Wij zien zorgethiek (care ethics) als een interdisciplinair veld van onderzoek dat gedreven wordt door maatschappelijke vragen. Hierin voeren sinds de jaren tachtig verschillende stromingen en disciplines een interdisciplinair gesprek, waaronder filosofie, ethiek, sociale wetenschappen, politieke en beleidswetenschappen en verpleegwetenschappen.
De bijdrage die de Utrechtse zorgethiek aan dit gesprek levert, is een specifieke vorm van ethiek. De sleutelvraag van de Utrechtse zorgethiek luidt steeds weer: wat is goede zorg, gegeven deze particuliere situatie? Om deze vraag te kunnen beantwoorden, gebruiken we een theoretisch kader dat functioneert als een multifocale interpretatieve lens.
Het theoretisch kader is opgebouwd rond het concept zorg, dat breed verstaan wordt. Zorgen is een sociale praktijk. Dat betekent dat mensen voortdurend afstemmen op anderen en zichzelf, al dan niet in professionele settings, en altijd binnen een geordende samenleving. Dat ‘afstemmen’ doen mensen om de gedeelde wereld te handhaven, voort te zetten, te herstellen of bij te stellen, zodanig dat zij daarin zo goed mogelijk kunnen leven. In praktijken kan het moreel goede aan de betrokkenen verschijnen en ervaren worden (emergentie). In dit proces spelen degenen die zorg ontvangen een cruciale rol.
Het theoretisch kader, opgebouwd rond het concept zorg, wordt gevoed door twee bronnen. Enerzijds de nu ruim dertig jaar durende interdisciplinaire discussies die als zorgethiek bekend staan (zie 1), anderzijds verschillende vormen van empirisch onderzoek.
Deze twee bronnen, conceptueel en empirisch onderzoek, staan in een dialectische relatie tot elkaar. Conceptuele en theoretische inzichten worden bevraagd en verrijkt door empirisch onderzoek en vice versa. Anders gezegd: we hebben een normatief geladen zorgethische theorie die we tegelijkertijd als theoretisch kader gebruiken, en als hypothese die getoetst en bijgesteld wordt op basis van empirisch onderzoek en theoretische reflectie.
In het theoretisch kader zijn een aantal uitgewerkte begrippen (‘critical insights’) richtinggevend, zoals relationaliteit, contextualiteit, affectiviteit, practices, kwetsbaarheid, lichamelijkheid, aandacht voor macht en positie, en betekenis/zin.
De empirische onderzoeksmethoden die in de Utrechtse zorgethiek gehanteerd worden focussen op geleefde ervaringen, zorgpraktijken, en de wijze waarop het samenleven geordend is (politiek-ethische).
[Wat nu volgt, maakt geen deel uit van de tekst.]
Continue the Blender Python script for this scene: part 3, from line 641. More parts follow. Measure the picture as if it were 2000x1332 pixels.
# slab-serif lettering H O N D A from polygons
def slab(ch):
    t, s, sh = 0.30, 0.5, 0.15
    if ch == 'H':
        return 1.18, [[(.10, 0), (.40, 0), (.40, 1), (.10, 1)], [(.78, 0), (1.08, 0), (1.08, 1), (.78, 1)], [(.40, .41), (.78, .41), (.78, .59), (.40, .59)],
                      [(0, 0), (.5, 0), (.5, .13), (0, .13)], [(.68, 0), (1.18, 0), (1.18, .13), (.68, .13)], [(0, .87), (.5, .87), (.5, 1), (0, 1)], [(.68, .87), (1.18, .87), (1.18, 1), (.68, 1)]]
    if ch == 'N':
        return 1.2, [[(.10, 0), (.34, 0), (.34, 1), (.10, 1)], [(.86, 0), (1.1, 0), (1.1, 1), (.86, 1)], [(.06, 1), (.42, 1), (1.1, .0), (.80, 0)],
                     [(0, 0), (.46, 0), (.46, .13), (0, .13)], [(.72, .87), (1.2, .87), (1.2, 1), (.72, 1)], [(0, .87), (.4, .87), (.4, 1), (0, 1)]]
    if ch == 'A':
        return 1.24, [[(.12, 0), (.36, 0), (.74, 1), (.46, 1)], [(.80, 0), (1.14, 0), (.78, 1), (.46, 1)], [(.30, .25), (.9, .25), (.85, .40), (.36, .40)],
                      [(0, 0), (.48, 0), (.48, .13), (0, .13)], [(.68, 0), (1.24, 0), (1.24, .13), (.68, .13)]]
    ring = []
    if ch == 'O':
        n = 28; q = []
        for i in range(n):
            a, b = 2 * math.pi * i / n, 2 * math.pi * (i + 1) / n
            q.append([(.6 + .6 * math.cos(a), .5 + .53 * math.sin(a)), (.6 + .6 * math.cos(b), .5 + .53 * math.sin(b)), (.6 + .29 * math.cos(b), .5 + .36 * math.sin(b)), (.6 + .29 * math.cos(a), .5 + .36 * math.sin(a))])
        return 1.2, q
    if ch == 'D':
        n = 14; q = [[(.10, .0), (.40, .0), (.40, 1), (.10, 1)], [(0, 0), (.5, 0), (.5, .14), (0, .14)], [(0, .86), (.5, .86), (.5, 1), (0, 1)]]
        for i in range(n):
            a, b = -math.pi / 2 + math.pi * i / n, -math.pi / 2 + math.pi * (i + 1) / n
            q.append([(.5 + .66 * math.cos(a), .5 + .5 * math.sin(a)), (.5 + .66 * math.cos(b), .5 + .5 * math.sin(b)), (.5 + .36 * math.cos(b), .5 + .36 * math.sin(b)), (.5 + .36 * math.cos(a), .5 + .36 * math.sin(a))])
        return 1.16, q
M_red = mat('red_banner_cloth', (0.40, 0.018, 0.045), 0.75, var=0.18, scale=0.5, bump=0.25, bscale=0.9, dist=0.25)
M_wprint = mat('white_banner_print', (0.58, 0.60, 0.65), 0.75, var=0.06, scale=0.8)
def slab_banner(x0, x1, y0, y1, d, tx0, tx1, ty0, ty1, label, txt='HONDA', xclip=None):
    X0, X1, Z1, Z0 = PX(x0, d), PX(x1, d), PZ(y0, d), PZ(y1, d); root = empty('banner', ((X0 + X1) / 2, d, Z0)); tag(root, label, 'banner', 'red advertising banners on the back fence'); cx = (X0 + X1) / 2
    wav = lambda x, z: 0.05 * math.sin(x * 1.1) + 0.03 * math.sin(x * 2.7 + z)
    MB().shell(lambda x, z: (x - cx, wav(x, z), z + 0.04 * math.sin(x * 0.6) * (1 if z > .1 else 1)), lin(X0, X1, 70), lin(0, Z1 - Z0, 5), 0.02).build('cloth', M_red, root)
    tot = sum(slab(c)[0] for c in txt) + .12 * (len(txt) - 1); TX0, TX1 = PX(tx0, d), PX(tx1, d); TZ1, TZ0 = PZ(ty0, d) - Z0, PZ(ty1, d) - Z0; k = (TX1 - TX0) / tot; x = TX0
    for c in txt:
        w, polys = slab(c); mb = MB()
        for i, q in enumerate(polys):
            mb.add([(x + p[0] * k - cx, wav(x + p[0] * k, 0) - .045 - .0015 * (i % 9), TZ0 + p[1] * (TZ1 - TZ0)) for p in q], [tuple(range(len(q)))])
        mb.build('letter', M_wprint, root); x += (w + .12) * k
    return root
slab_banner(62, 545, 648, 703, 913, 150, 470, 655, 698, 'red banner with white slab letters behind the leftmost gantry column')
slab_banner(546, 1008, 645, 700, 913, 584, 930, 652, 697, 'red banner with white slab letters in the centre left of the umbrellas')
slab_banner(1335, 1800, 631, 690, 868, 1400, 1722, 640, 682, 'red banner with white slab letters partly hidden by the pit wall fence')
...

De methodologische toolkit die hiertoe ingezet en verder ontwikkeld wordt, bevat de volgende methoden: fenomenologie, narratieve analyse, discoursanalyse, institutionele en auto-etnografie, visuele data-analyse, en responsieve evaluatie.
Het theoretische kader, inhoudelijk gevuld met de hierboven genoemde ‘critical insights’ (zie 6), richt de empirische onderzoeksbenaderingen op de geleefde ervaringen van betrokkenen in zorgpraktijken, op deze praktijken zelf en/of hun politieke context. Langs deze weg(en) wordt inzicht opgedaan over het moreel goede dat hierin verschijnt.
De epistemologische positie van de Utrechts zorgethiek kan aldus omschreven worden als expressief-collaboratief. Tot het goede krijgen we alleen toegang door in dialoog en via participatieve vormen van (actie)onderzoek, verschillende posities, perspectieven en soorten van kennis op elkaar te betrekken.